===== Data shown =====
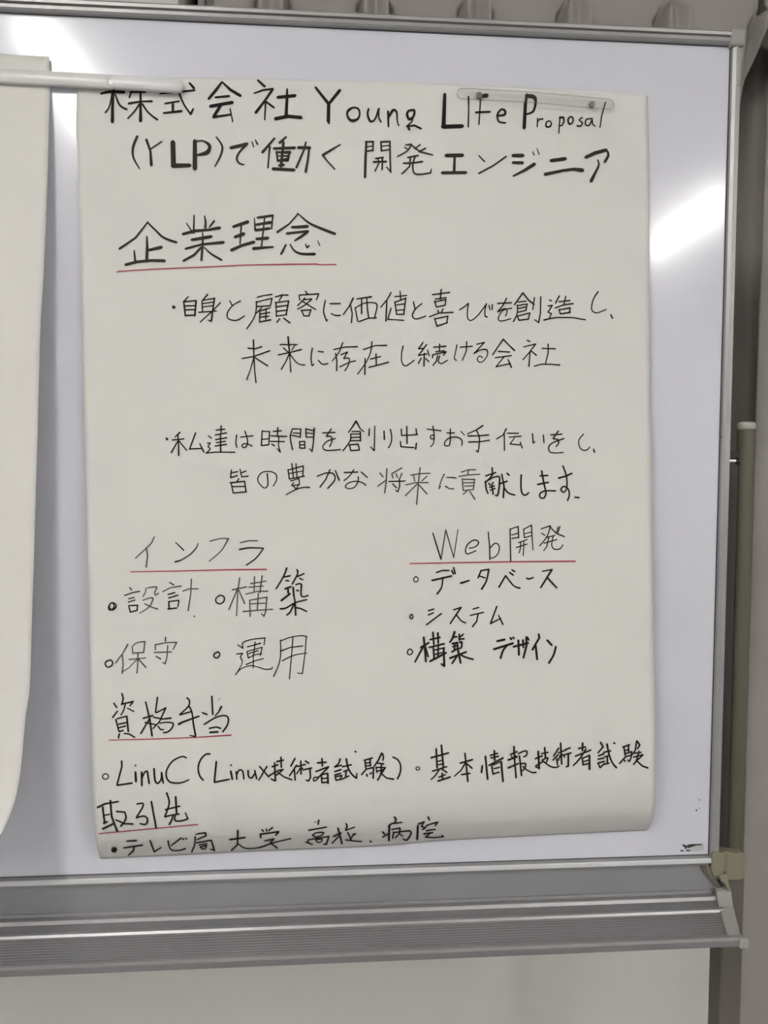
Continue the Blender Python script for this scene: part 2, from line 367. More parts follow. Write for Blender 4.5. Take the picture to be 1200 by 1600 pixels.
def gs(x, y, cx, cy, ang, ln, wd):
    c, s = math.cos(ang), math.sin(ang); u = (x - cx) * c + (y - cy) * s; v = -(x - cx) * s + (y - cy) * c
    return math.exp(-(u / ln) ** 2 - (v / wd) ** 2)
def depth(px, py):
    y0 = herm(TOPC, px); y1 = herm(BOTC, px); t = (py - y0) / (y1 - y0)
    d = herm(DEP, t); e = min(1, max(0, (t - .04) / .12)) * min(1, max(0, (1 - t) / .1))
    s = (px - 120) / 890
    d += e * (.0012 * math.sin(px * .011 + py * .004) + .0010 * math.sin(py * .013 + s * 3))
    d += e * (.0030 * math.exp(-((s) / .03) ** 2) * (.5 + .5 * math.sin(py * .021 + 2.2)) + .0022 * math.exp(-((1 - s) / .03) ** 2) * (.5 + .5 * math.sin(py * .017)))
    d += e * (.0007 * gs(px, py, 240, 722, .03, 90, 6) +   .0020 * gs(px, py, 580, 1172, -.9, 28, 5) - .0006 * gs(px, py, 690, 1010, .3, 120, 30) + .0010 * gs(px, py, 985, 1205, .7, 40, 10) + .0012 * gs(px, py, 950, 870, .1, 90, 40))
    d += e * .0016 * gs(px, py, 830, 1285, -.12, 120, 9) - e * .0012 * gs(px, py, 740, 1262, .5, 60, 14)
    return max(d, .0015)
SHEET = thing('flip_chart_sheet', 'large cream paper sheet covered with black handwriting, curled at its bottom edge', 'paper', tuple(pix(570, 1320, .02)))
NU, NV = 110, 260
V = []; F = []
for j in range(NV + 1):
    t = j / NV; t = t + .10 * math.sin(math.pi * t) * t * (1 if True else 0)
    t = min(t, 1)
    for i in range(NU + 1):
        s = i / NU
        ya = herm(TOPC, 119 + s * 893); yb = herm(BOTC, 155 + s * 855)
        y = ya + (yb - ya) * t
        xa = herm(LEFT, y); xb = herm(RIGHT, y)
        x = xa + (xb - xa) * s
        V.append(pix(x, y, depth(x, y)))
n = NU + 1
F = [(j * n + i, (j + 1) * n + i, (j + 1) * n + i + 1, j * n + i + 1) for j in range(NV) for i in range(NU)]
pp = obj('paper', (V, F), 'paper', SHEET, smooth=True)
md = pp.modifiers.new('thickness', 'SOLIDIFY'); md.thickness = .00025; md.offset = -1

def ribbons(strokes):
    """flat ink strokes laid on the paper: list of (material slot, smooth, [(px, py, w)])"""
    V = []; F = []; MI = []
    def P(x, y): V.append(pix(x, y, depth(x, y) + (.0006 if y < 1270 else .0006 + .00003 * min(30, y - 1270)))); return len(V) - 1
    def disc(x, y, r, k):
        c = [P(x + r * math.cos(a * math.pi / 5), y + r * math.sin(a * math.pi / 5)) for a in range(10)]
        F.append(c); MI.append(k)
    for k, sm, pts in strokes:
        if sm and len(pts) > 2:
            q = []; n = len(pts)
            for i in range(n - 1):
                p0 = pts[max(i - 1, 0)]; p1 = pts[i]; p2 = pts[i + 1]; p3 = pts[min(i + 2, n - 1)]
                if n > 3 and pts[0][:2] == pts[-1][:2]:
                    if i == 0: p0 = pts[-2]
                    if i == n - 2: p3 = pts[1]
                m = max(2, min(8, int(math.hypot(p2[0] - p1[0], p2[1] - p1[1]) / 1.5)))
                for a in range(m):
                    t = a / m
                    q.append(tuple(.5 * ((2 * p1[c]) + (-p0[c] + p2[c]) * t + (2 * p0[c] - 5 * p1[c] + 4 * p2[c] - p3[c]) * t * t + (-p0[c] + 3 * p1[c] - 3 * p2[c] + p3[c]) * t ** 3) for c in (0, 1, 2)))
            q.append(pts[-1]); pts = q
        else:
            q = []
            for i in range(len(pts) - 1):
                a, b = pts[i], pts[i + 1]; m = max(1, int(math.hypot(b[0] - a[0], b[1] - a[1]) / (10 if min(a[1], b[1]) < 1240 else 2.5)))
                q += [tuple(a[c] + (b[c] - a[c]) * u / m for c in (0, 1, 2)) for u in range(m)]
            q.append(pts[-1])
            # a little hand wobble on long straight strokes
            pts = q
        prev = None
        n = len(pts)
        for i, (x, y, wd) in enumerate(pts):
            a = pts[max(i - 1, 0)]; b = pts[min(i + 1, n - 1)]
            dx, dy = b[0] - a[0], b[1] - a[1]; l = math.hypot(dx, dy) or 1; nx, ny = -dy / l, dx / l
            # sharp corner: break the strip and join with a disc
            corner = False
            if 0 < i < n - 1:
                d1 = (x - a[0], y - a[1]); d2 = (b[0] - x, b[1] - y); l1 = math.hypot(*d1) or 1; l2 = math.hypot(*d2) or 1
                corner = (d1[0] * d2[0] + d1[1] * d2[1]) / (l1 * l2) < .75
            h = wd / 2
            if corner:
                n1 = (-d1[1] / l1, d1[0] / l1); n2 = (-d2[1] / l2, d2[0] / l2)
                L1, R1 = P(x + n1[0] * h, y + n1[1] * h), P(x - n1[0] * h, y - n1[1] * h)
                F.append([prev[0], L1, R1, prev[1]]); MI.append(k)
                disc(x, y, h, k)
                prev = (P(x + n2[0] * h, y + n2[1] * h), P(x - n2[0] * h, y - n2[1] * h))
            else:
                cur = (P(x + nx * h, y + ny * h), P(x - nx * h, y - ny * h))
                if prev: F.append([prev[0], cur[0], cur[1], prev[1]]); MI.append(k)
                prev = cur
        for (x, y, wd) in (pts[0], pts[-1]):
            if wd < 2.7: disc(x, y, wd / 2 * .98, k)
            else: disc(x, y, wd / 2 * .86, k)
    return (V, F, MI)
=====
*What to produce*. Omit every picture, then repeat the remaining data exactly as it appears above.

*Written answer*.
Continue the Blender Python script for this scene: part 2, from line 367. More parts follow. Write for Blender 4.5. Take the picture to be 1200 by 1600 pixels.
def gs(x, y, cx, cy, ang, ln, wd):
    c, s = math.cos(ang), math.sin(ang); u = (x - cx) * c + (y - cy) * s; v = -(x - cx) * s + (y - cy) * c
    return math.exp(-(u / ln) ** 2 - (v / wd) ** 2)
def depth(px, py):
    y0 = herm(TOPC, px); y1 = herm(BOTC, px); t = (py - y0) / (y1 - y0)
    d = herm(DEP, t); e = min(1, max(0, (t - .04) / .12)) * min(1, max(0, (1 - t) / .1))
    s = (px - 120) / 890
    d += e * (.0012 * math.sin(px * .011 + py * .004) + .0010 * math.sin(py * .013 + s * 3))
    d += e * (.0030 * math.exp(-((s) / .03) ** 2) * (.5 + .5 * math.sin(py * .021 + 2.2)) + .0022 * math.exp(-((1 - s) / .03) ** 2) * (.5 + .5 * math.sin(py * .017)))
    d += e * (.0007 * gs(px, py, 240, 722, .03, 90, 6) +   .0020 * gs(px, py, 580, 1172, -.9, 28, 5) - .0006 * gs(px, py, 690, 1010, .3, 120, 30) + .0010 * gs(px, py, 985, 1205, .7, 40, 10) + .0012 * gs(px, py, 950, 870, .1, 90, 40))
    d += e * .0016 * gs(px, py, 830, 1285, -.12, 120, 9) - e * .0012 * gs(px, py, 740, 1262, .5, 60, 14)
    return max(d, .0015)
SHEET = thing('flip_chart_sheet', 'large cream paper sheet covered with black handwriting, curled at its bottom edge', 'paper', tuple(pix(570, 1320, .02)))
NU, NV = 110, 260
V = []; F = []
for j in range(NV + 1):
    t = j / NV; t = t + .10 * math.sin(math.pi * t) * t * (1 if True else 0)
    t = min(t, 1)
    for i in range(NU + 1):
        s = i / NU
        ya = herm(TOPC, 119 + s * 893); yb = herm(BOTC, 155 + s * 855)
        y = ya + (yb - ya) * t
        xa = herm(LEFT, y); xb = herm(RIGHT, y)
        x = xa + (xb - xa) * s
        V.append(pix(x, y, depth(x, y)))
n = NU + 1
F = [(j * n + i, (j + 1) * n + i, (j + 1) * n + i + 1, j * n + i + 1) for j in range(NV) for i in range(NU)]
pp = obj('paper', (V, F), 'paper', SHEET, smooth=True)
md = pp.modifiers.new('thickness', 'SOLIDIFY'); md.thickness = .00025; md.offset = -1

def ribbons(strokes):
    """flat ink strokes laid on the paper: list of (material slot, smooth, [(px, py, w)])"""
    V = []; F = []; MI = []
    def P(x, y): V.append(pix(x, y, depth(x, y) + (.0006 if y < 1270 else .0006 + .00003 * min(30, y - 1270)))); return len(V) - 1
    def disc(x, y, r, k):
        c = [P(x + r * math.cos(a * math.pi / 5), y + r * math.sin(a * math.pi / 5)) for a in range(10)]
        F.append(c); MI.append(k)
    for k, sm, pts in strokes:
        if sm and len(pts) > 2:
            q = []; n = len(pts)
            for i in range(n - 1):
                p0 = pts[max(i - 1, 0)]; p1 = pts[i]; p2 = pts[i + 1]; p3 = pts[min(i + 2, n - 1)]
                if n > 3 and pts[0][:2] == pts[-1][:2]:
                    if i == 0: p0 = pts[-2]
                    if i == n - 2: p3 = pts[1]
                m = max(2, min(8, int(math.hypot(p2[0] - p1[0], p2[1] - p1[1]) / 1.5)))
                for a in range(m):
                    t = a / m
                    q.append(tuple(.5 * ((2 * p1[c]) + (-p0[c] + p2[c]) * t + (2 * p0[c] - 5 * p1[c] + 4 * p2[c] - p3[c]) * t * t + (-p0[c] + 3 * p1[c] - 3 * p2[c] + p3[c]) * t ** 3) for c in (0, 1, 2)))
            q.append(pts[-1]); pts = q
        else:
            q = []
            for i in range(len(pts) - 1):
                a, b = pts[i], pts[i + 1]; m = max(1, int(math.hypot(b[0] - a[0], b[1] - a[1]) / (10 if min(a[1], b[1]) < 1240 else 2.5)))
                q += [tuple(a[c] + (b[c] - a[c]) * u / m for c in (0, 1, 2)) for u in range(m)]
            q.append(pts[-1])
            # a little hand wobble on long straight strokes
            pts = q
        prev = None
        n = len(pts)
        for i, (x, y, wd) in enumerate(pts):
            a = pts[max(i - 1, 0)]; b = pts[min(i + 1, n - 1)]
            dx, dy = b[0] - a[0], b[1] - a[1]; l = math.hypot(dx, dy) or 1; nx, ny = -dy / l, dx / l
            # sharp corner: break the strip and join with a disc
            corner = False
            if 0 < i < n - 1:
                d1 = (x - a[0], y - a[1]); d2 = (b[0] - x, b[1] - y); l1 = math.hypot(*d1) or 1; l2 = math.hypot(*d2) or 1
                corner = (d1[0] * d2[0] + d1[1] * d2[1]) / (l1 * l2) < .75
            h = wd / 2
            if corner:
                n1 = (-d1[1] / l1, d1[0] / l1); n2 = (-d2[1] / l2, d2[0] / l2)
                L1, R1 = P(x + n1[0] * h, y + n1[1] * h), P(x - n1[0] * h, y - n1[1] * h)
                F.append([prev[0], L1, R1, prev[1]]); MI.append(k)
                disc(x, y, h, k)
                prev = (P(x + n2[0] * h, y + n2[1] * h), P(x - n2[0] * h, y - n2[1] * h))
            else:
                cur = (P(x + nx * h, y + ny * h), P(x - nx * h, y - ny * h))
                if prev: F.append([prev[0], cur[0], cur[1], prev[1]]); MI.append(k)
                prev = cur
        for (x, y, wd) in (pts[0], pts[-1]):
            if wd < 2.7: disc(x, y, wd / 2 * .98, k)
            else: disc(x, y, wd / 2 * .86, k)
    return (V, F, MI)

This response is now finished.